Investment in India gathers momentum


Global Infrastructure Partners (GIP) confirmed in January (2019) that it was launching an India-focused infrastructure fund. It is the latest investor to target the country, which has significant and growing infrastructure development plans.

With its GDP rising at a rate of over 6%, India is recognising the importance and need of global investments in regards to its infrastructure development to sustain its rapid growth. National Institution for Transforming India (NITI Aayog) chef executive Amitabh Kant estimates that the country would need around $4.5 trillion for its infrastructure by 2040.

An improving environment for investors is aiding this effort. The World Bank ranks India’s climate for doing business 71st worldwide, a rise of 30 places in the space of a year, and 18th in the Asia Pacific region.
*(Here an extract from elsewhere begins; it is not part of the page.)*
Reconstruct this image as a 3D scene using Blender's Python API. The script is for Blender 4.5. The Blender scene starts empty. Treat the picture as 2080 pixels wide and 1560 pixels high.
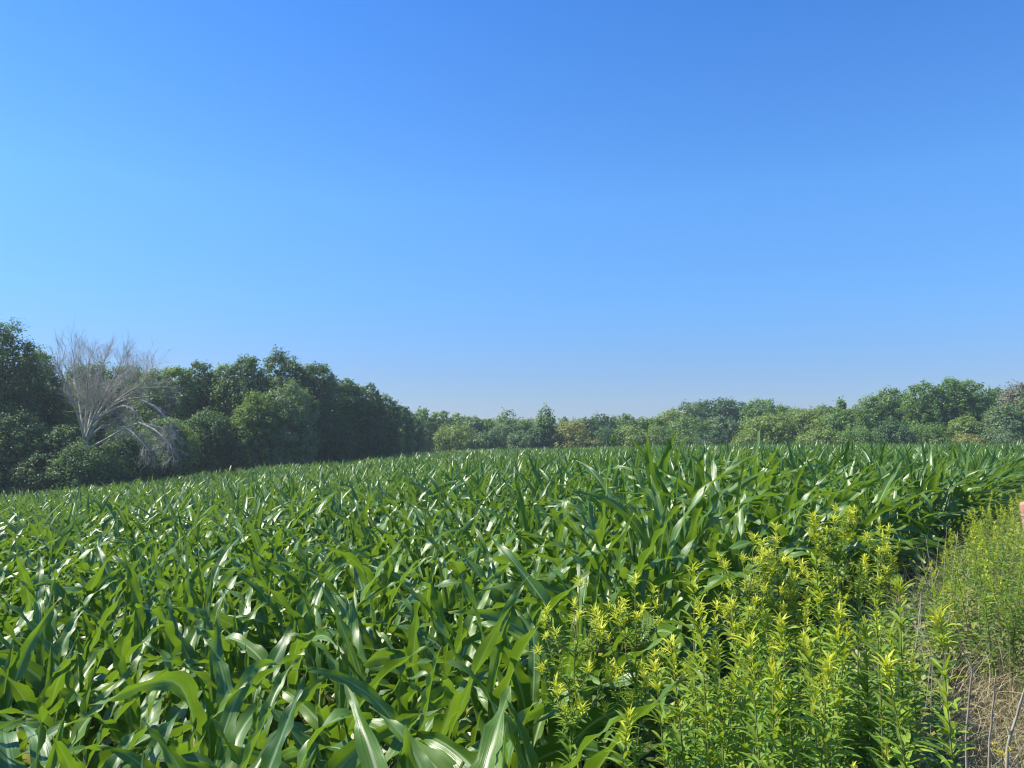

IJInvestor data shows that international funds and institutional investors are already active in the market. There are 36 active funds focusing solely on India with a target of investing over $90 billion of capital.

In regards to investment funds, the country heavily relies on inter-governmental cooperation, alongside private capital. The UAE-India Infrastructure Investment Fund is a $75 billion partnership between the UAE's sovereign wealth fund and India's National Investment and Infrastructure Fund. Launched in 2015, it is investing over a 10-year period in a range of Indian assets, including:

  • roads
  • railways
  • ports
  • airports
  • industrial corridors and park

India is now working with Russia, the UK, Japan and other major developed countries on similar investment vehicles.

IJInvestor data reveals that almost all infrastructure funds active in India are domiciled locally, while a significant portion of fund managers and investors are coming from MENA, Asia, Europe and North America.

These infrastructure funds are targeting a range of sectors. IJGlobal data shows that India has in recent years seen the close of significant investments in transport and oil and gas, with the volume of renewable energy investments comparatively small. This could change, however, with the country hosting the largest renewable energy auction market in the world.

Among recent renewables tenders launched in India, SECI is awarding 3GW of generation linked to manufacturing assets and another 1.2GW of wind capacity, Indian Railways is seeking 4GW of solar, and Tamil Nadu is reintroducing a feed-in tariff as its seeks to meet a target of 9GW of solar by 2023.

Meanwhile, London-headquartered Actis is looking to grow its presence in the country by creating a new company to house its operational renewable energy assets in India. While the new company will focus on renewables, it may also hold roads and transmission assets.

Other renewables portfolios are being pooled with the intention of attracting investors. For example, PTC India is looking to offload its wind farm portfolio which has 290MW of projects worth around $300 million.

And in possibly the most eye-catching recent transaction, Canadian pensions manager CDPQ bought a 40% stake in power generation company CLP India in September 2018. Its portfolio is a mix of renewable and convention power assets with a total generating capacity of 2.95GW.